JAMES FEARON Professor of political science at Stanford University

By any reasonable definition, there has been a civil war in progress in Iraq at least since the Coalition Provisional Authority formally handed over authority to the Iraqis in 2004. A civil war is a violent conflict within a country fought between organized groups seeking to compel a major change in government policies or to take control of the center or a region. The insurgents in Iraq target the U.S. military, but they are also fighting against the Shi'ite-dominated Iraqi government and killing large numbers of Iraqis. There is little reason to think that if the U.S. suddenly withdrew, the insurgents would not continue to fight to control or shape the government.

When we hear talk about incipient civil war in Iraq, the fear is of an escalation of the current insurgency into a much bigger war. Analysts may have in mind something like the U.S. Civil War, with Sunni and Shi'ite armies fighting each other across well-defined fronts. Or they may imagine a sudden spasm of massive communal conflict and ethnic cleansing along the lines of Bosnia or Rwanda. Neither scenario is all that likely, although bouts of violent ethnic cleansing are certainly possible in a few parts of the country, especially Kirkuk.

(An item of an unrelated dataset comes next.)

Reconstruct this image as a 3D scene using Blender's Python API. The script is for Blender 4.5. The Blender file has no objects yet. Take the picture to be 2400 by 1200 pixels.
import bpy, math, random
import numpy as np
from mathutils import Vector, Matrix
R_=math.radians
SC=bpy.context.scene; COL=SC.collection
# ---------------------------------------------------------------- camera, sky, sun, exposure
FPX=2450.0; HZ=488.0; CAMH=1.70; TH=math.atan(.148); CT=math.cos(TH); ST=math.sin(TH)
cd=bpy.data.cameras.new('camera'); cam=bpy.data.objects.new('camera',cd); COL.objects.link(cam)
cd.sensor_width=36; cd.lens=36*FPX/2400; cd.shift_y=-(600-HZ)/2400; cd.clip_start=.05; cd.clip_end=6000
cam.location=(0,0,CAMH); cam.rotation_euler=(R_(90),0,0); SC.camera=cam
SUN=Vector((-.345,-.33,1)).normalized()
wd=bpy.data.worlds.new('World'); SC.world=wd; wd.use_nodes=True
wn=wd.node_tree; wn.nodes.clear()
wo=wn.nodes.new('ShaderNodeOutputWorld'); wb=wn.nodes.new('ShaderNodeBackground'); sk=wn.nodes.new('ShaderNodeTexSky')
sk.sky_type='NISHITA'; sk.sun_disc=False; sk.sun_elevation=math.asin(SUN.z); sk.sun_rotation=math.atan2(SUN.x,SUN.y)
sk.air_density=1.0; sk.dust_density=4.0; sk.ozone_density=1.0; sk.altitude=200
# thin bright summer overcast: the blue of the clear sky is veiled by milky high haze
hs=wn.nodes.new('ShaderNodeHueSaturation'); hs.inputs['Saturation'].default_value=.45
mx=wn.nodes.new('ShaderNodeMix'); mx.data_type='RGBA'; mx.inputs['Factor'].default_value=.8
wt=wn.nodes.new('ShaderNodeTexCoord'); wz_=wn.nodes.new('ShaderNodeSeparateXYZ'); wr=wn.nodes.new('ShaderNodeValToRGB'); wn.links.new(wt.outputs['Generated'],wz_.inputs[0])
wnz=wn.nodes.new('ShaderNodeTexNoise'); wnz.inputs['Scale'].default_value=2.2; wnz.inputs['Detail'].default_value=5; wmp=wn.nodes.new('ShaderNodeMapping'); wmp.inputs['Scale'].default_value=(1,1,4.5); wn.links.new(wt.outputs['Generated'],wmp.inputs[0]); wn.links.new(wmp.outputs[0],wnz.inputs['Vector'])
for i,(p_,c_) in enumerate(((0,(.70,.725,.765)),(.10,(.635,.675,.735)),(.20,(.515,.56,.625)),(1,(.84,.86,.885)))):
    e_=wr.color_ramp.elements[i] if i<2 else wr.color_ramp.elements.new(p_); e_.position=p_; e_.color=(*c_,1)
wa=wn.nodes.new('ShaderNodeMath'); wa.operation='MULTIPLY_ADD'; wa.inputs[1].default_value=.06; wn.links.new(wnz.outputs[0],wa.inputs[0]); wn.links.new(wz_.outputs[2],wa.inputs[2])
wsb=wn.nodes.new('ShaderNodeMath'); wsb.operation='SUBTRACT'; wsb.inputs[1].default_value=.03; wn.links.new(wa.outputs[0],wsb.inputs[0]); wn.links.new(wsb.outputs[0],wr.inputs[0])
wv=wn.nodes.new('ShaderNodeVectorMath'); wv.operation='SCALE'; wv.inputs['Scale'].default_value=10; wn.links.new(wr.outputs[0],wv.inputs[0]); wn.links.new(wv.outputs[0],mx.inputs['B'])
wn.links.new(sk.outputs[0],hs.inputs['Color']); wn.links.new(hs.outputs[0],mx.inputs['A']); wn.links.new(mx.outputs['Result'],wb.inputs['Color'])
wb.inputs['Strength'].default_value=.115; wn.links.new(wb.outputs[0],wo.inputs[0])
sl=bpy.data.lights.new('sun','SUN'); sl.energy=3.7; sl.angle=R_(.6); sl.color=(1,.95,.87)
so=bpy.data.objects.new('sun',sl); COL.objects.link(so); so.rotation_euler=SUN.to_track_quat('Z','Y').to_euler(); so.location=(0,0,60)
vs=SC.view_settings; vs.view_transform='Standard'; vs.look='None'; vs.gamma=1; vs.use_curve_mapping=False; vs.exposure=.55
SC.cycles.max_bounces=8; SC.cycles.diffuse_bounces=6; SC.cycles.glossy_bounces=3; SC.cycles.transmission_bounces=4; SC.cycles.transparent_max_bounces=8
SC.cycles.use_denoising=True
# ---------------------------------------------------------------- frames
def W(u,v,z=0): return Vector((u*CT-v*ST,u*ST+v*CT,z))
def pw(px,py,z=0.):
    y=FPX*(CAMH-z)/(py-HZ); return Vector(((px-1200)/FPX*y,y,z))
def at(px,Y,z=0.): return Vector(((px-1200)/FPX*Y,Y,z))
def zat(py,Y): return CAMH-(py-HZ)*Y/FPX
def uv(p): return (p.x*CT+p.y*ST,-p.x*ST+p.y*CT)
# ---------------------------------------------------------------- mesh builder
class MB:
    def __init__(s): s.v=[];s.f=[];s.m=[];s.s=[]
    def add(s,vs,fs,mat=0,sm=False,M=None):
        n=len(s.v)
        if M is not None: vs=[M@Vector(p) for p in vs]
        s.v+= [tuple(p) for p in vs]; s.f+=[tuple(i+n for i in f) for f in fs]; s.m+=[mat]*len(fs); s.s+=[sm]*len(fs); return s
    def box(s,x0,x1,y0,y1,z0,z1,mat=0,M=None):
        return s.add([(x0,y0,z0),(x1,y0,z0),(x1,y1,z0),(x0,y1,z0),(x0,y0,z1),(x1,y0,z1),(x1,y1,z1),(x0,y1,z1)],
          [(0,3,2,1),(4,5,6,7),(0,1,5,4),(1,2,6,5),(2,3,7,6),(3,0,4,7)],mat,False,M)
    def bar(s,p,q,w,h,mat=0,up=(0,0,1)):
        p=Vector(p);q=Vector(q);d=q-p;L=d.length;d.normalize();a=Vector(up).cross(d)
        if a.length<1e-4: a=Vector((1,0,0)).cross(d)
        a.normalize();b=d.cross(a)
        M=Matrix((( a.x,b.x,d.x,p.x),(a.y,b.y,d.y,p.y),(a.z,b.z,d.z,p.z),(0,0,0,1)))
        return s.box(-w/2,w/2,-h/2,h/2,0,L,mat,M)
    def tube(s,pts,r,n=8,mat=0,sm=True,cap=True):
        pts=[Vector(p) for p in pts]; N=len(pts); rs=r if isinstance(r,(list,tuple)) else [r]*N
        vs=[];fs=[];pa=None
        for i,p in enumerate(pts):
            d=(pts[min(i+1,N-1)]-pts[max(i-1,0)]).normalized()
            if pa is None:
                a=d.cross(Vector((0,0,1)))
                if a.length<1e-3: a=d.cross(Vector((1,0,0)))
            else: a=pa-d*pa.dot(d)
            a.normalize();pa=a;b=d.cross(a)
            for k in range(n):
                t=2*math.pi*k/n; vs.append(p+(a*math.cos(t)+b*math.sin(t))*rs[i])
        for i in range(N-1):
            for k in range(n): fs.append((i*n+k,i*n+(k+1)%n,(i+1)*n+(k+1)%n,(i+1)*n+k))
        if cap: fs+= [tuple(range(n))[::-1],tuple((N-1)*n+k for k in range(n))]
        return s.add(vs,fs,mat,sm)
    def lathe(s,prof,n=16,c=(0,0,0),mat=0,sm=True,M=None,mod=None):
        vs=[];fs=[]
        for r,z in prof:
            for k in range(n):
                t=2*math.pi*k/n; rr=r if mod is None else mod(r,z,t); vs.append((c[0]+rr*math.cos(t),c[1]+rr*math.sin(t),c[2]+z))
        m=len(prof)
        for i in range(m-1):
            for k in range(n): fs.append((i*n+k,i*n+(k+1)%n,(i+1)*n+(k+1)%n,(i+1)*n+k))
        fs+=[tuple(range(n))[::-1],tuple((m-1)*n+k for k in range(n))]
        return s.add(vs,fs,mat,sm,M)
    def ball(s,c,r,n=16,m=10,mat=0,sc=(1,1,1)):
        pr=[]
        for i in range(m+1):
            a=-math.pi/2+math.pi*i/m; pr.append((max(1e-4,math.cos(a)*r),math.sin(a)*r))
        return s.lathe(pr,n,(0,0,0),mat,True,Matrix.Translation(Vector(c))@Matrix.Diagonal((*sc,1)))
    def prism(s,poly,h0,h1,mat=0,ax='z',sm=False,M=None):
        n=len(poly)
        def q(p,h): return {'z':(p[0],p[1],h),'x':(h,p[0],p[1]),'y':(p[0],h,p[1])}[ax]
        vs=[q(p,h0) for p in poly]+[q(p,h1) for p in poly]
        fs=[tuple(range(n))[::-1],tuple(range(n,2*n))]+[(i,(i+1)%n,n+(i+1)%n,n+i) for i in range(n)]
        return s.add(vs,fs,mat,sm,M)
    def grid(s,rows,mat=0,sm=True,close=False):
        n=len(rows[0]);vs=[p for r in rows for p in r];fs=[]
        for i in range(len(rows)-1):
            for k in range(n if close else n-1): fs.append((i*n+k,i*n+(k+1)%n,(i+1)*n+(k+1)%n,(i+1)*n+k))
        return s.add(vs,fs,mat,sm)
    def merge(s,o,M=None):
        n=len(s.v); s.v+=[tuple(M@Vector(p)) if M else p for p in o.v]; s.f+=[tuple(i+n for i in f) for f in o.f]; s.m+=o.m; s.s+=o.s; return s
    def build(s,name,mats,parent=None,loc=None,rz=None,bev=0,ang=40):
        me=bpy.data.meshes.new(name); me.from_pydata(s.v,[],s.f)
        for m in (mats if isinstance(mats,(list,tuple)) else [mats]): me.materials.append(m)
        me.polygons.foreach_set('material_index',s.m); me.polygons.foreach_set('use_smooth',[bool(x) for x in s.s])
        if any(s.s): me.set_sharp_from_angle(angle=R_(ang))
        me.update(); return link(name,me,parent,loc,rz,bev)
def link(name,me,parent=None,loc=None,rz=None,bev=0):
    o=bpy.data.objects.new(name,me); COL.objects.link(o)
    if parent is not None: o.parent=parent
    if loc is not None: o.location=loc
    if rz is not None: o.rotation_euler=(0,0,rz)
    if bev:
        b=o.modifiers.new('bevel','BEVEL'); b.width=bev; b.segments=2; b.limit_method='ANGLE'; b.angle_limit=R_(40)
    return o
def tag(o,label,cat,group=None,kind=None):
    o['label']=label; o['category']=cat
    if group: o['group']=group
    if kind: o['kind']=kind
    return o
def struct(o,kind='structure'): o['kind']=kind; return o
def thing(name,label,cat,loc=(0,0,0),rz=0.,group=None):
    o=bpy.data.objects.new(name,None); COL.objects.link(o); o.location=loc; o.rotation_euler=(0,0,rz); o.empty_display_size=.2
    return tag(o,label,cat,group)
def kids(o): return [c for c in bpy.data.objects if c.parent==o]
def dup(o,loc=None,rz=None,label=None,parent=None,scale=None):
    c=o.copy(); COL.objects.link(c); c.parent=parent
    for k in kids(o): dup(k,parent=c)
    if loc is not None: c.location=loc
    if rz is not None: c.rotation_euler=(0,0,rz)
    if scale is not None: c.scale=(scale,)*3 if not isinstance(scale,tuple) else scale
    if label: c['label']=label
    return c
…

My guess would be that as the insurgency continues to create insecurity, sectarian militias will continue to grow in power and influence. They will increasingly supply local security, but in the form of protection rackets that extort as they protect. They will clash with each other over territory and control of revenue sources. Since the Sunnis remain highly disorganized, some of these local fights may initially be intra-Shi'ite. But in the absence of effective political incorporation and protection from national police and army units--which are heavily infiltrated by Shi'ite militias--Sunnis will gradually form a patchwork of militias. Neighborhood-by-neighborhood conflict and violence will increase. Think Lebanon.

JUAN COLE

Professor of history at the University of Michigan

If you look at the ethnic conflicts and street demonstrations during Iraq's modern history, it is remarkable how few have involved Shi'ites fighting Sunnis. During the colonial era, Iraqis were united by their opposition to the British occupation. Sunni and Shi'ite tribes cooperated in rebelling against British rule, and were only put down with a bombing campaign in 1920 that killed 9,000. In 1941 mobs targeted Iraq's small Jewish population; Jews had been a valued part of the Iraqi national fabric but were accused, unfairly, of being pro-colonial. After World War II, much of the violence in Iraq was fueled by issues of class. In 1948 slum dwellers and railway and oil workers revolted against a government treaty with Britain. In 1959, Arab nationalists assassinated Communist Party members, while mobs in Mosul and Kirkuk attacked and killed rich businessmen and landowners.

Iraqi Muslims have not all along been severely divided by religious sect. There have been many instances of strong cooperation between Sunnis and Shi'ites. Other social divides have led to mob violence in the past, but Iraqis have overcome them to re-establish national unity. It remains to be seen whether they can accomplish this feat again.